All of us need discernment (and I'm blessed to have had the same spiritual director for fifteen years now) to figure out when transitions should be embraced and when we recommit to stability. There is no formula for any of this. But the main point of this post is that stability and transition can be held in a creative tension and we do a disservice to discerning the will of God when we minimize the importance of stability.
In my office there is a little print that was given to me by the director of the preschool at Christ and Holy Trinity Church in Westport, Connecticut, where my oldest son, Graham, was attending at the time. (Twenty-five years later, we still get Christmas letters each year from that former director, Carol Goetz.) It says this: "there are two things you can give to your children: roots and wings." I have taken this metaphor as a rule of life for my ministries beyond parenthood as well: congregations need to be rooted if they are to fly. And we, ourselves, need to be rooted if we mean to fly as well.

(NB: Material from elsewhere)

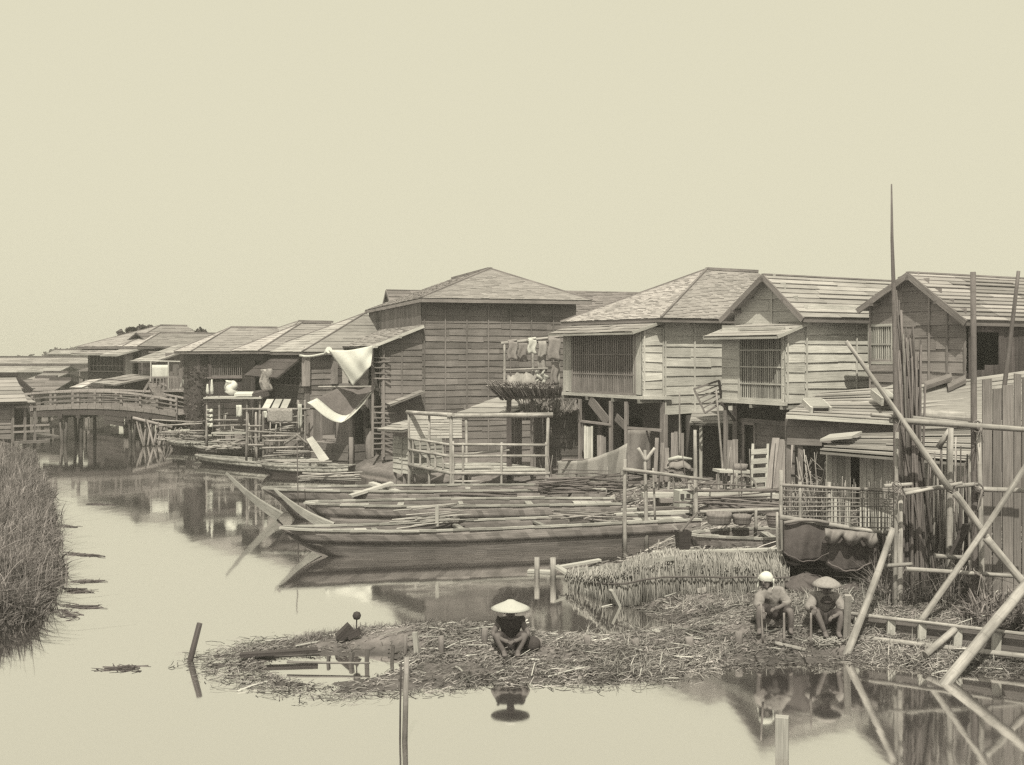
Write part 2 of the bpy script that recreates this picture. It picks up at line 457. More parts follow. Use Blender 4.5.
def roof_plane(m, e0, e1, r1, r0, row=.2, piece=.45, th=.022, lo=.8, hi=1.2, base=1., under=.05, sag=0.):
    """e0-e1 the eave, r0-r1 the ridge (r0 above e0); laid in overlapping rows"""
    e0, e1, r1, r0 = V(e0), V(e1), V(r1), V(r0)
    n = (e1-e0).cross(((r0+r1)/2-(e0+e1)/2)).normalized()
    if n.z < 0: n = -n
    Ls = ((r0+r1)/2-(e0+e1)/2).length
    nr = max(2, int(Ls/row))
    flip = (e1-e0).cross((r0+r1)/2-(e0+e1)/2).z < 0
    # solid deck under the shingles
    d = n*-.012
    p = [e0+d, e1+d, r1+d, r0+d]
    if (r1-r0).length < .02: p = [e0+d, e1+d, r1+d, r0+d+(e0-e1).normalized()*.01]
    if flip: p = [p[1], p[0], p[3], p[2]]
    m.slab(p[0], p[1], p[2], p[3], under, .7)
    for i in range(nr):
        t0 = i/nr; t1 = min(1., (i+1.25)/nr)
        a0, a1 = e0.lerp(r0, t0), e1.lerp(r1, t0)
        b0, b1 = e0.lerp(r0, t1), e1.lerp(r1, t1)
        L = (a1-a0).length
        k = max(1, int(L/piece))
        cuts = [0.]+sorted(min(.999, max(.001, (j+U(-.35, .35))/k)) for j in range(1, k))+[1.]
        rt = U(.96, 1.04)*base
        for c0, c1 in zip(cuts, cuts[1:]):
            if c1-c0 < .004: continue
            up = n*(th*U(.7, 2.1)); sg = V((0, 0, -sag*math.sin(math.pi*t0)*Ls))
            q = [a0.lerp(a1, c0)+up, a0.lerp(a1, c1)+up+n*U(0, th*.3), b0.lerp(b1, c1)+n*.004, b0.lerp(b1, c0)+n*.004]
            q = [x+sg for x in q]
            if (q[2]-q[3]).length < .02: q[3] = q[2]+(q[0]-q[1]).normalized()*.02
            if flip: q = [q[1], q[0], q[3], q[2]]
            m.slab(q[0], q[1], q[2], q[3], th*.8, rt*U(lo, hi))
    return m

def lattice(parent, O, ud, nd, u0, u1, z0, z1, n=24, rails=(.33, .66), bw=.03, m_bar=WOOD_L, m_back=None, name='lattice_window', back=.45, lo=.7, hi=1.2):
    O = V((O.x, O.y, 0)); ud = V(ud); nd = V(nd)
    def pt(u, z, o): return O + ud*u + nd*o + V((0, 0, z))
    m = MB()
    for s_ in (u0, u1): m.beam(pt(s_, z0, .02), pt(s_, z1, .02), .07, .07, nd, 1.)
    for zz in (z0, z1): m.beam(pt(u0-.035, zz, .024), pt(u1+.035, zz, .024), .07, .06, nd, 1.)
    for i in range(1, n):
        u = u0+(u1-u0)*i/n + U(-.004, .004)
        m.beam(pt(u, z0, .01), pt(u, z1, .01), bw, bw, nd, U(lo, hi))
    for r in rails:
        zz = z0+(z1-z0)*r
        m.beam(pt(u0, zz, .036), pt(u1, zz, .036), .035, .018, nd, U(.9, 1.2))
    o = m.obj(name, m_bar, parent)
    b = MB(); b.slab(pt(u0, z0, -back), pt(u1, z0, -back), pt(u1, z1, -back), pt(u0, z1, -back), .02)
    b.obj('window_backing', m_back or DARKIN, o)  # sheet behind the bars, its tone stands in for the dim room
    return o

def shell(m, f, wa, wb, z0, z1, th=.06, sides='abcd'):
    """plain inner walls behind the boards so no light leaks (canal front a, side b, and the two hidden ones)"""
    def wall(p, q):
        m.slab(V(p)+V((0, 0, z0)), V(q)+V((0, 0, z0)), V(q)+V((0, 0, z1)), V(p)+V((0, 0, z1)), th, .5)
    if 'c' in sides: wall(f.P(wb-.06, .05), f.P(wb-.06, wa-.05))
    if 'd' in sides: wall(f.P(.05, wa-.06), f.P(wb-.05, wa-.06))
    m.slab(f.P(.04, .04, z0+.02), f.P(wb-.08, .04, z0+.02), f.P(wb-.08, wa-.08, z0+.02), f.P(.04, wa-.08, z0+.02), .05, .5)

def hip_roof(f, parent, wa, wb, ze, zr, ra, rb0, rb1, o=.45, matn=SHING, row=.15, piece=.26, gable_back=True, name='roof', ob=None, base=(1, 1), oa=None, th=.016):  # base: slope tones, canal slope painted lighter as if in stronger sun
    ob = o if ob is None else ob; oa = o if oa is None else oa
    m = MB()
    E = lambda b, a: f.P(b, a, ze)
    R0, R1 = f.P(rb0, ra, zr), f.P(rb1, ra, zr)
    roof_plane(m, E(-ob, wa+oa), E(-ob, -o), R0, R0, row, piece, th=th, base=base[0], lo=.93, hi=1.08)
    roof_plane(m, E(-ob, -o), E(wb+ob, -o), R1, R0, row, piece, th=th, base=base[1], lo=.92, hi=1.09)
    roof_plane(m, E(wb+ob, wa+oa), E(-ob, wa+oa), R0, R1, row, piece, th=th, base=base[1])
    if rb1 < wb+ob-.1: roof_plane(m, E(wb+ob, -o), E(wb+ob, wa+oa), R1, R1, row, piece, th=th)
    r = m.obj(name, matn, parent)
    c = MB()
    c.beam(R0+V((0, 0, .03)), R1+V((0, 0, .03)), .16, .09)
    for e in (E(-ob, -o), E(-ob, wa+oa)): c.beam(e+V((0, 0, .03)), R0+V((0, 0, .03)), .07, .05, tone=.9)
    c.obj('ridge_cap', WOOD_M, r)
    t = MB()
    t.beam(E(-ob+.03, wa+oa)+V((0, 0, -.09)), E(-ob+.03, -o+.03)+V((0, 0, -.09)), .04, .07, tone=.9)
    t.beam(E(-ob+.03, -o+.03)+V((0, 0, -.09)), E(wb+ob, -o+.03)+V((0, 0, -.09)), .04, .07, tone=.9)
    k = 0.
    while k < wb:
        t.beam(f.P(k, -o+.05, ze-.10), f.P(k, .3, ze-.10+(.3+o)*(zr-ze)/(ra+o)*.5), .05, .06, tone=.8); k += .45
    k = 0.
    while k < wa:
        t.beam(f.P(-ob+.05, k, ze-.10), f.P(.3, k, ze-.10+.1), .05, .06, tone=.8); k += .45
    t.obj('eave_boards', WOOD_M, r)
    return r

def gable_roof(f, parent, wa, wb, z_r, z_l, zr, ra, o=.35, ob=.3, matn=SHING_L, row=.3, piece=1.6, name='roof', th=.03, lo=.75, hi=1.2):
    """ridge runs along b (gable on the canal front); z_r eave height above a=0, z_l above a=wa"""
    sr = (zr-z_r)/ra; sl = (zr-z_l)/(wa-ra)
    m = MB()
    R0, R1 = f.P(-ob, ra, zr), f.P(wb, ra, zr)
    A0, A1 = f.P(-ob, -o, z_r-sr*o), f.P(wb, -o, z_r-sr*o)
    B0, B1 = f.P(-ob, wa+o, z_l-sl*o), f.P(wb, wa+o, z_l-sl*o)
    roof_plane(m, A0, A1, R1, R0, row, piece, th, lo, hi)
    roof_plane(m, B1, B0, R0, R1, row, piece, th, lo, hi)
    r = m.obj(name, matn, parent)
    c = MB()
    c.beam(R0+V((0, 0, .01)), R1+V((0, 0, .01)), .14, .04, tone=1.1)
    c.obj('ridge_cap', WOOD_M, r)
    t = MB()
    for e in (A0, B0):
        t.beam(e-f.b*.02+V((0, 0, -.07)), R0-f.b*.02+V((0, 0, -.07)), .04, .16, UP, .95)
    t.beam(A0+V((0, 0, -.09)), A1+V((0, 0, -.09)), .04, .08, tone=.8)
    for q in (.0, .5): t.beam(R0.lerp(A0, q)+f.b*-.05+V((0, 0, -.16)), R0.lerp(A0, q)+f.b*.6+V((0, 0, -.16)), .09, .09, tone=.7)
    t.beam(B0.lerp(R0, .3)+f.b*-.05+V((0, 0, -.16)), B0.lerp(R0, .3)+f.b*.6+V((0, 0, -.16)), .09, .09, tone=.7)
    t.obj('barge_boards', WOOD_M, r)
    return r

def pent(f, parent, a0, a1, b0, b1, z0, z1, matn=SHING_L, row=.22, piece=.7, name='pent_roof', th=.02, brackets=True):
    """lean-to roof over a canal front: low edge at b0 (z0), high edge at b1 (z1)"""
    m = MB()
    roof_plane(m, f.P(b0, a1, z0), f.P(b0, a0, z0), f.P(b1, a0, z1), f.P(b1, a1, z1), row, piece, th, under=.035)
    r = m.obj(name, matn, parent)
    t = MB()
    for a in (a0, a1): t.beam(f.P(b0, a, z0-.03), f.P(b1, a, z1-.03), .05, .09, tone=.9)
    t.beam(f.P(b0+.02, a0, z0-.045), f.P(b0+.02, a1, z0-.045), .05, .06, tone=.9)
    t.obj('pent_frame', WOOD_L, r)
    return r
# ---------------------------------------------------------------- the near houses
def post(m, p, z0, z1, w=.12, tone=1.): m.beam(V((p.x, p.y, z0)), V((p.x, p.y, z1)), w, w, V((.7, .7, 0)), tone)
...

A commitment to stability CAN get us stuck, of course. But it is hardly the temptation that most people in our world today face. THIS post is about what it means to see the good in committing to stability because otherwise we are always just skimming along the surface, and taking our old bag of tricks to new places where we may be bored in five or six or seven years again. For me, a commitment to stability is a daily invitation to go deeper, to keep growing, like the tall oak trees that surround my home. Changes will come; that's inevitable and when they do I think we need to learn to "go with the flow." But commitment to place and to people over time keeps us rooted, and in a world where the winds of change blow strong, that's worth remembering in a new year of grace.
Post-script
After clicking "publish" on this post, I heard a little voice in my head reminding me that "stability" requires no small amount of social privilege. And I have lots of that. People move for lots of reasons besides "itching for the next thing," and I hope my readers know that I know this. Migrants are but one example ripped from the headlines (and Holy Scripture) of people who are in search of better, safer and dare I say more stable lives. Closer to home, people move because they have to; I get that. But I also remember a physics teacher I had in high school named Ed Parsons who was brilliant, and apparently was recruited to teach in more prestigious places than where he was. He told us that "when he could catch a fish on Broad Street (in Philadelphia) that maybe he'd consider it. The point of this post is not to shame people who are "always on the move" - or who love new things. It is to claim, for myself, as a person who has indeed been very privileged and blessed in my life, that stability can be a virtue.